--- EXERCISE GOAL ---
Repeat the material below word for word and leave out all pictures.

--- SUPPLIED MATERIAL ---
· · · · · · ·

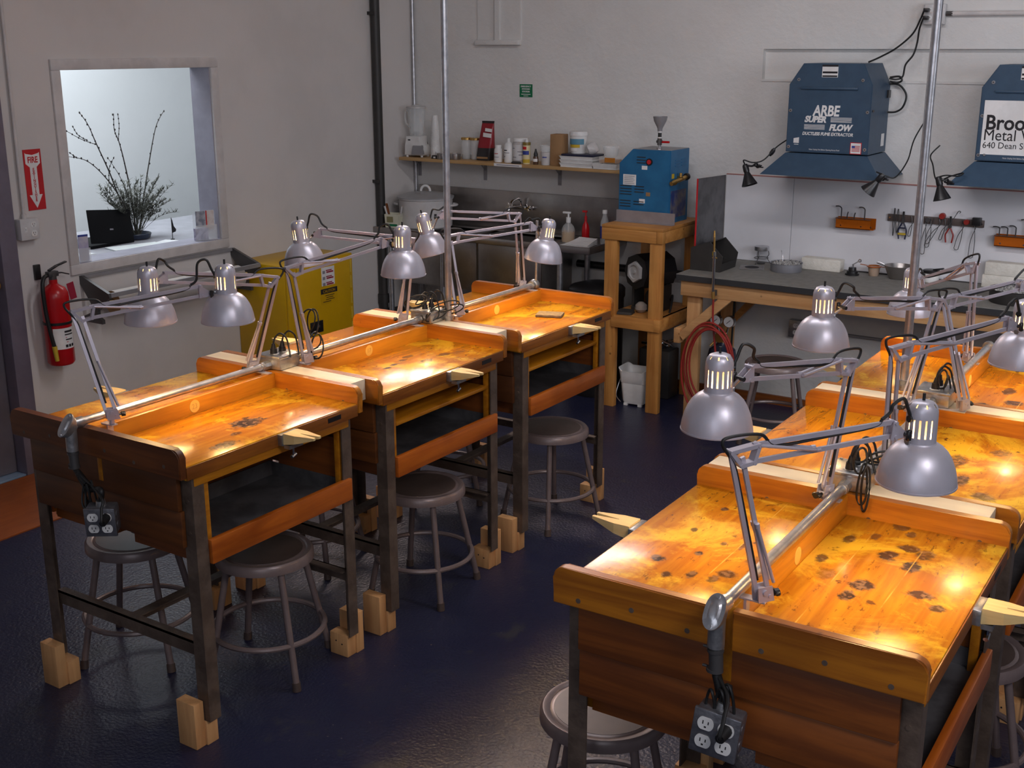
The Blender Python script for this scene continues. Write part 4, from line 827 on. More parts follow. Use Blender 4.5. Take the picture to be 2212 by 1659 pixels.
def papers(name, label, y, x, w, d, rz, mat, n=1):
    m = MB()
    for k in range(n): m.box(-d/2+0.004*k, d/2-0.003*k, -w/2, w/2-0.003*k, 0.0006+0.0022*k, 0.0024+0.0022*k)
    q = m.build(name, mat); q.location = (x, y, 1.0); q.rotation_euler = (0,0,rz); return tag(q, label, 'papers')
papers('magazine', 'open pale magazine lying on the sill in front of the laptop', 2.20, -1.005, 0.30, 0.15, -0.25, pmat('pale_print', (0.72, 0.80, 0.80), 0.5, 0, (0.86, 0.86, 0.85), 12), 3)
papers('paper_stack', 'loose white papers at the corner of the office counter near the brochure holder', 1.81, -1.02, 0.22, 0.10, 0.2, M_paper, 3)
papers('leaflet', 'single leaflet lying on the counter under the little black pennant', 2.41, -1.0, 0.14, 0.10, 0.3, M_paper, 1)
def holder(label, loc, rz, w, h, cards):
    o = thing('brochure_holder', label, 'brochure holder', loc, rz)
    m = MB(); m.box(-w/2, w/2, -0.003, 0.0, 0, h*0.92); m.box(-w/2, w/2, -0.028, 0.0, 0, 0.003); m.box(-w/2, w/2, -0.030, -0.027, 0, h*0.5); m.build('acrylic_stand', M_glass, o)
    for (x0, x1, z0, z1, mt, dy) in cards:
        m = MB(); m.box(x0, x1, -0.022+dy, -0.018+dy, z0, z1); m.build('brochure', mt, o)
    return o
holder('small clear brochure holder with a mauve leaflet on the window sill near the outlet box', (-0.835, 1.722, 1.009), 1.35, 0.062, 0.14, [(-.026, .026, .004, .128, pmat('mauve_leaflet', (0.42, 0.38, 0.52), 0.5, 0, (0.55, 0.52, 0.58), 25), 0), (-.026, .026, .128, .138, M_bluep, 0)])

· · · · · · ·

--- RESPONSE FOR THIS EXERCISE ---
The Blender Python script for this scene continues. Write part 4, from line 827 on. More parts follow. Use Blender 4.5. Take the picture to be 2212 by 1659 pixels.
def papers(name, label, y, x, w, d, rz, mat, n=1):
    m = MB()
    for k in range(n): m.box(-d/2+0.004*k, d/2-0.003*k, -w/2, w/2-0.003*k, 0.0006+0.0022*k, 0.0024+0.0022*k)
    q = m.build(name, mat); q.location = (x, y, 1.0); q.rotation_euler = (0,0,rz); return tag(q, label, 'papers')
papers('magazine', 'open pale magazine lying on the sill in front of the laptop', 2.20, -1.005, 0.30, 0.15, -0.25, pmat('pale_print', (0.72, 0.80, 0.80), 0.5, 0, (0.86, 0.86, 0.85), 12), 3)
papers('paper_stack', 'loose white papers at the corner of the office counter near the brochure holder', 1.81, -1.02, 0.22, 0.10, 0.2, M_paper, 3)
papers('leaflet', 'single leaflet lying on the counter under the little black pennant', 2.41, -1.0, 0.14, 0.10, 0.3, M_paper, 1)
def holder(label, loc, rz, w, h, cards):
    o = thing('brochure_holder', label, 'brochure holder', loc, rz)
    m = MB(); m.box(-w/2, w/2, -0.003, 0.0, 0, h*0.92); m.box(-w/2, w/2, -0.028, 0.0, 0, 0.003); m.box(-w/2, w/2, -0.030, -0.027, 0, h*0.5); m.build('acrylic_stand', M_glass, o)
    for (x0, x1, z0, z1, mt, dy) in cards:
        m = MB(); m.box(x0, x1, -0.022+dy, -0.018+dy, z0, z1); m.build('brochure', mt, o)
    return o
holder('small clear brochure holder with a mauve leaflet on the window sill near the outlet box', (-0.835, 1.722, 1.009), 1.35, 0.062, 0.14, [(-.026, .026, .004, .128, pmat('mauve_leaflet', (0.42, 0.38, 0.52), 0.5, 0, (0.55, 0.52, 0.58), 25), 0), (-.026, .026, .128, .138, M_bluep, 0)])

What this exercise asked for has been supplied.